** Information shown **
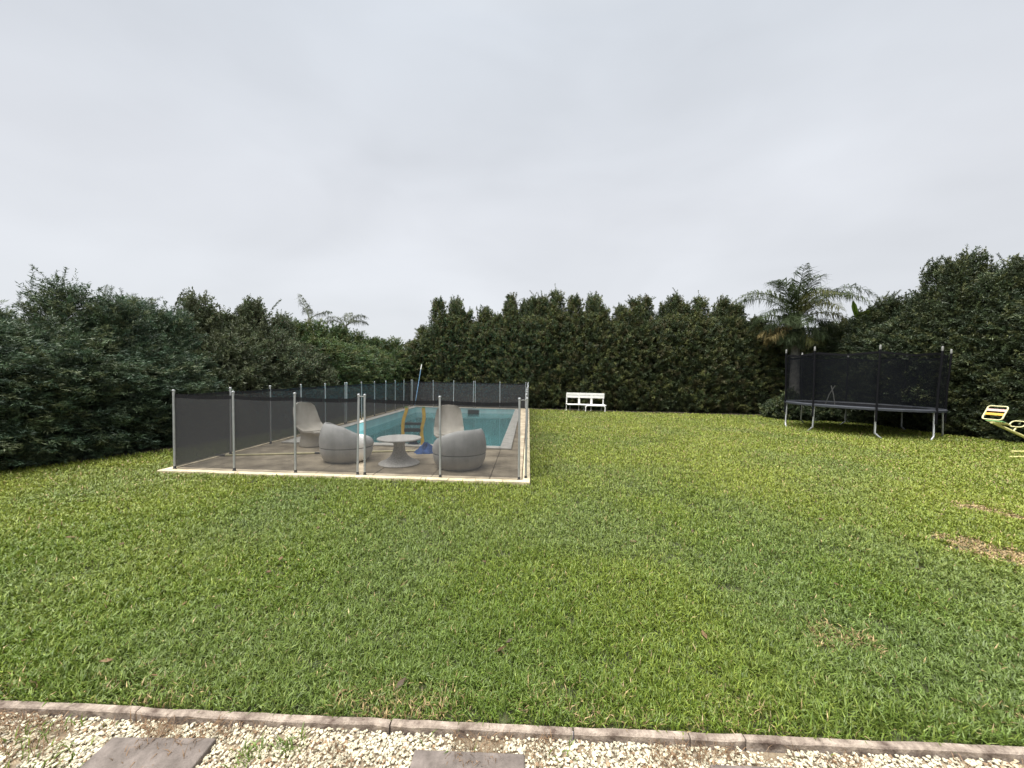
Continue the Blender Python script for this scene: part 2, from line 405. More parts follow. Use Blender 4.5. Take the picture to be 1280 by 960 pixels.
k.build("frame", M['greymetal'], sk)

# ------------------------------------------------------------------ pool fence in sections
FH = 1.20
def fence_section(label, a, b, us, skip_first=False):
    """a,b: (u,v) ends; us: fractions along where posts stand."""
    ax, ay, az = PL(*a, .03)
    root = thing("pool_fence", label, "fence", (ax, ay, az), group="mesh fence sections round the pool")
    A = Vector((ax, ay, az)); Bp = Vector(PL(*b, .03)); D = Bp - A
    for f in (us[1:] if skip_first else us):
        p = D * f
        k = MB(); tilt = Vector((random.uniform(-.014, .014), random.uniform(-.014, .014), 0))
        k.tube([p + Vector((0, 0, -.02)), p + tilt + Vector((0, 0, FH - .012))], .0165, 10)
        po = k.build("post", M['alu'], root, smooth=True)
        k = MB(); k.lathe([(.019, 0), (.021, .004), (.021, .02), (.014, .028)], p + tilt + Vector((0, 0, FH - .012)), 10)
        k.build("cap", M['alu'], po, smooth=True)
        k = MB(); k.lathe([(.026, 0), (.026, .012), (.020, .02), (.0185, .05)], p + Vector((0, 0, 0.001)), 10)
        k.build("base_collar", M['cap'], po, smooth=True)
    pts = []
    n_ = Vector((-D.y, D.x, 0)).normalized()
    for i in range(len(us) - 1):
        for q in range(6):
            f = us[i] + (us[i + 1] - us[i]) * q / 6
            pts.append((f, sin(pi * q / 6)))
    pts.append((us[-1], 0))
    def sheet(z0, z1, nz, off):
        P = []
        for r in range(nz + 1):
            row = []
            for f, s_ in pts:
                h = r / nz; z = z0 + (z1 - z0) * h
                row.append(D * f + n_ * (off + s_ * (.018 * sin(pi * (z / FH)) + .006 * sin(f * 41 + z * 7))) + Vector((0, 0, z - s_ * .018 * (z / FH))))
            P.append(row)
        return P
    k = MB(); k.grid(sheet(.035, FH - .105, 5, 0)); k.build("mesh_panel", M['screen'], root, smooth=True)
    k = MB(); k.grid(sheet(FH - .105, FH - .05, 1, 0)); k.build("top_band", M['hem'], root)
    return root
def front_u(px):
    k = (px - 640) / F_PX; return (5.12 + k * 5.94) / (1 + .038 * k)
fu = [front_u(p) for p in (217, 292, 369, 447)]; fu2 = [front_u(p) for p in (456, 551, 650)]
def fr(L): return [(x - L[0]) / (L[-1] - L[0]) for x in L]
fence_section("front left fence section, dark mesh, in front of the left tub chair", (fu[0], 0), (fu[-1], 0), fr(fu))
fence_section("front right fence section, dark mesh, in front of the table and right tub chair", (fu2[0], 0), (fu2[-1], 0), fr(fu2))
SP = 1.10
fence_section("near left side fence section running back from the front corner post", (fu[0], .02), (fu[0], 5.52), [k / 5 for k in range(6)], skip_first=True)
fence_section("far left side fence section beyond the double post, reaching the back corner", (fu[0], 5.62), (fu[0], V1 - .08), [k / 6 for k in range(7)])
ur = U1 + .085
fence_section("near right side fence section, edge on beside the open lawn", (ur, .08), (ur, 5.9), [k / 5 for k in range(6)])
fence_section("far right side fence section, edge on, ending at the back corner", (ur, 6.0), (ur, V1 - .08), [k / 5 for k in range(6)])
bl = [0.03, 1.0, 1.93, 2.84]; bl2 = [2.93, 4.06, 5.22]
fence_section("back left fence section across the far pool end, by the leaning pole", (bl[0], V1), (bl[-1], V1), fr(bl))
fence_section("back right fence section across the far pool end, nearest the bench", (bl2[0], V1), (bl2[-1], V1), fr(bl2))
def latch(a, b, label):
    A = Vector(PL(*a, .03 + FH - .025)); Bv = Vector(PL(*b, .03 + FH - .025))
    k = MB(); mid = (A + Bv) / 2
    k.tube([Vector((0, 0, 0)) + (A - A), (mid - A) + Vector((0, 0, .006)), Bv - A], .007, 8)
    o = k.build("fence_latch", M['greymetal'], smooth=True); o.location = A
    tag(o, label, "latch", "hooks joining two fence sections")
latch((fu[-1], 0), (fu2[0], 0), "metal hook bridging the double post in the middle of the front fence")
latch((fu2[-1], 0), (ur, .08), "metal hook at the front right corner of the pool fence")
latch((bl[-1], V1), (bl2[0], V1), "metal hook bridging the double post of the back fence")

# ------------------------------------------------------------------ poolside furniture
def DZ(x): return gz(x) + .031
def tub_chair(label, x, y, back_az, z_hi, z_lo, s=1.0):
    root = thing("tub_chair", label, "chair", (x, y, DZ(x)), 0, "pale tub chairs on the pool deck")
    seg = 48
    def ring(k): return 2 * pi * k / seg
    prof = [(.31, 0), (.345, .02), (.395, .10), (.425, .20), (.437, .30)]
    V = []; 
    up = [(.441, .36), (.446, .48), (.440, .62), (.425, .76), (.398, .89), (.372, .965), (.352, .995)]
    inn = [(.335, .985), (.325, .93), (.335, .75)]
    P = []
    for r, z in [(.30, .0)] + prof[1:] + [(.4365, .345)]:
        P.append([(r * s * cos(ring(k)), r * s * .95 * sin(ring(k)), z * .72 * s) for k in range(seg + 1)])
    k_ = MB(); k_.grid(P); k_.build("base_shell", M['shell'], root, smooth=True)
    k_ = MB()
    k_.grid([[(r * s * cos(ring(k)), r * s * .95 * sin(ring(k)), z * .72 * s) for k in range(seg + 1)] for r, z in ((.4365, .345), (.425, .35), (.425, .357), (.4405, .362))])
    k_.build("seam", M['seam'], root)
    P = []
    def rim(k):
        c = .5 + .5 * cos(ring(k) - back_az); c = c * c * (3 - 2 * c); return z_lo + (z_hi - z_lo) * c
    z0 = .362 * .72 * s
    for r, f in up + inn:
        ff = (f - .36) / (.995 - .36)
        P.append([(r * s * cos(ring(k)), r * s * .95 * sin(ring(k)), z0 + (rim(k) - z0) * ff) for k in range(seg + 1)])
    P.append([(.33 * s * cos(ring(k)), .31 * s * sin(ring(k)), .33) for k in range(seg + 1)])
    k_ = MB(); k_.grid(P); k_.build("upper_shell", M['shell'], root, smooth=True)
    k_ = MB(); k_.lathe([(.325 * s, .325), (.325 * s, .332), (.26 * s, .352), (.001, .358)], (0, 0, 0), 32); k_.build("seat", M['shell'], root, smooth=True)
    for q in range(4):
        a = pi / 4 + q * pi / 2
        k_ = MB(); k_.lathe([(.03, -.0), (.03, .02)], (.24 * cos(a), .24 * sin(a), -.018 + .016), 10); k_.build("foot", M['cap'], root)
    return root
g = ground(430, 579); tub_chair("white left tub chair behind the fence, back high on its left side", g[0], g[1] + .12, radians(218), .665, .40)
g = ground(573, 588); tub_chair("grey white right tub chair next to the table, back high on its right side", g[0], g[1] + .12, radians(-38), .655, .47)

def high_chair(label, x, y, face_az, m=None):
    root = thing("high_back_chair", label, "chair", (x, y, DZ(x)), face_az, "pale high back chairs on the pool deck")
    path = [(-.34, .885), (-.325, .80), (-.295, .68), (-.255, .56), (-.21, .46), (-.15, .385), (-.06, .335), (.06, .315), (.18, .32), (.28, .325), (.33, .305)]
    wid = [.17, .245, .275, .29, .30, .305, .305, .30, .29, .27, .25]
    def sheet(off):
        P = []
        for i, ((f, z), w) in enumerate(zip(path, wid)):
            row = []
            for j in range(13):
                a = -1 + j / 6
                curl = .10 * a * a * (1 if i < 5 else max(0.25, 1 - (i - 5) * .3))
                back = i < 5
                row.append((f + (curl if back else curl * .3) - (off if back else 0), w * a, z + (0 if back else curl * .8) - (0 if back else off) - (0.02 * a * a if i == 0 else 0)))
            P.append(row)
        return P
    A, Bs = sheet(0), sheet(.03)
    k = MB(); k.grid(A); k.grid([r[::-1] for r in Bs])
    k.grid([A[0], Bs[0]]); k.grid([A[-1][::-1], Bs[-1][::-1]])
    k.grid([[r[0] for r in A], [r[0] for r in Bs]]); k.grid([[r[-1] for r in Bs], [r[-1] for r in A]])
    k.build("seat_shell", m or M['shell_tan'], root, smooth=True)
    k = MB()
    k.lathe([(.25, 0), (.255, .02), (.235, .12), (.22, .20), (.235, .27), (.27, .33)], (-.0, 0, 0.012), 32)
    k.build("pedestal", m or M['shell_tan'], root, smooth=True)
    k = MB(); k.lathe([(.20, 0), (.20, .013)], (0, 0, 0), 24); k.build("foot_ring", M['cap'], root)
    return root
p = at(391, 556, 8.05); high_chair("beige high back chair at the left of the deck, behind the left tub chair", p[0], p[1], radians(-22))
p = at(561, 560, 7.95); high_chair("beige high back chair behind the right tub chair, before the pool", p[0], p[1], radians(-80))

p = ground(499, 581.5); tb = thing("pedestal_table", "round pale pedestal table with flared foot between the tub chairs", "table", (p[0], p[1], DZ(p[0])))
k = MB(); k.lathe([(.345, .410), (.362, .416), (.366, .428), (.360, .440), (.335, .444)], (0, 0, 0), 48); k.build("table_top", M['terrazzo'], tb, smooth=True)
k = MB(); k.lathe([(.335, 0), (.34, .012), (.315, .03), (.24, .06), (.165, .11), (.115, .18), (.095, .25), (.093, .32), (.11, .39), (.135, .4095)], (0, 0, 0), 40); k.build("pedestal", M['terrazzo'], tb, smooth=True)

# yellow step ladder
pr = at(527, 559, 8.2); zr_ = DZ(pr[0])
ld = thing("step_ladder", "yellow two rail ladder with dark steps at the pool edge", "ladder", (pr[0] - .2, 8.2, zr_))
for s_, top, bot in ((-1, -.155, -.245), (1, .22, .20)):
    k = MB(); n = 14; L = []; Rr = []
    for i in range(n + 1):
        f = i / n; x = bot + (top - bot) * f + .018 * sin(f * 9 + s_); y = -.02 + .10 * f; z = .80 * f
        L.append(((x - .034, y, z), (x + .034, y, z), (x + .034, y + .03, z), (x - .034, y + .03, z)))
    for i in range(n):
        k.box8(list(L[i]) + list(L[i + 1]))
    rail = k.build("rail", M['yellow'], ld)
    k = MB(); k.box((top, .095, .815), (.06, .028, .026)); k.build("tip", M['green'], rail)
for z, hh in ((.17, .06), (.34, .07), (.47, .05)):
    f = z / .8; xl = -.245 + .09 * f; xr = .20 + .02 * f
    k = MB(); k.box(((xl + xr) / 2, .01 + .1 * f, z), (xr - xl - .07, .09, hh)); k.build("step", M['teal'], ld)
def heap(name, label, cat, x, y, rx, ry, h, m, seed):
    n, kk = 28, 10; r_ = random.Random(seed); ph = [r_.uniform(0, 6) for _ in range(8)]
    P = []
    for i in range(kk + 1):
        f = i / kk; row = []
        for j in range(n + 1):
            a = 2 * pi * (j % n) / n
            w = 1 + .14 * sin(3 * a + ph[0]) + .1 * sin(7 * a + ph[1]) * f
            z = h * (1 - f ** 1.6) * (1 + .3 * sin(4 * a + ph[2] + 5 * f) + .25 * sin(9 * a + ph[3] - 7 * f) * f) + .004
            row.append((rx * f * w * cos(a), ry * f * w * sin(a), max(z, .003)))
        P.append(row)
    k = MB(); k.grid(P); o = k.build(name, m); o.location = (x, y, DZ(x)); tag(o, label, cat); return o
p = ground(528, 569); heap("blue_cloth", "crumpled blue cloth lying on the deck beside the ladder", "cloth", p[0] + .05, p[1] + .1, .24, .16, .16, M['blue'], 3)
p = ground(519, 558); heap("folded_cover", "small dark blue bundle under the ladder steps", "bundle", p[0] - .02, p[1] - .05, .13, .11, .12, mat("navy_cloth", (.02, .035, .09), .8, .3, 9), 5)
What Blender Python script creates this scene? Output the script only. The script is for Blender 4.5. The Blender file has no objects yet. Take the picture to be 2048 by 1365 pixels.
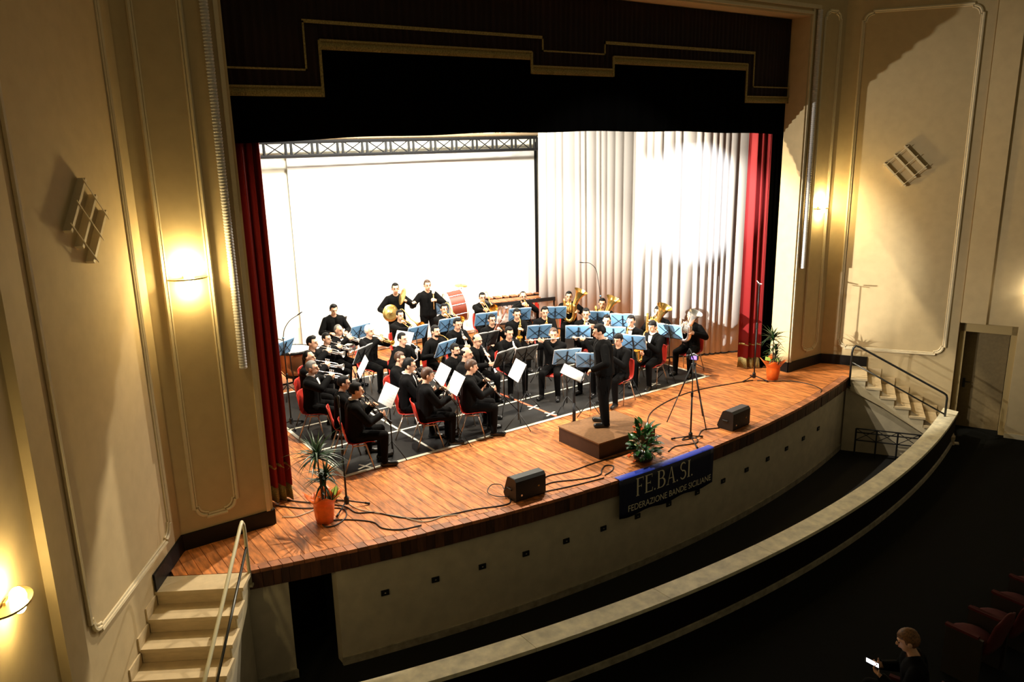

** Task requirements **
Lines holding the word "Blender" in the entries above are the ones to pull out. Copy them all.

** Full output **
Continue the Blender Python script for this scene: part 2, from line 405. More parts follow. Use Blender 4.5. Take the picture to be 1280 by 960 pixels.
What Blender Python script creates this scene? Output the script only. The script is for Blender 4.5. The Blender file has no objects yet. Take the picture to be 2048 by 1365 pixels.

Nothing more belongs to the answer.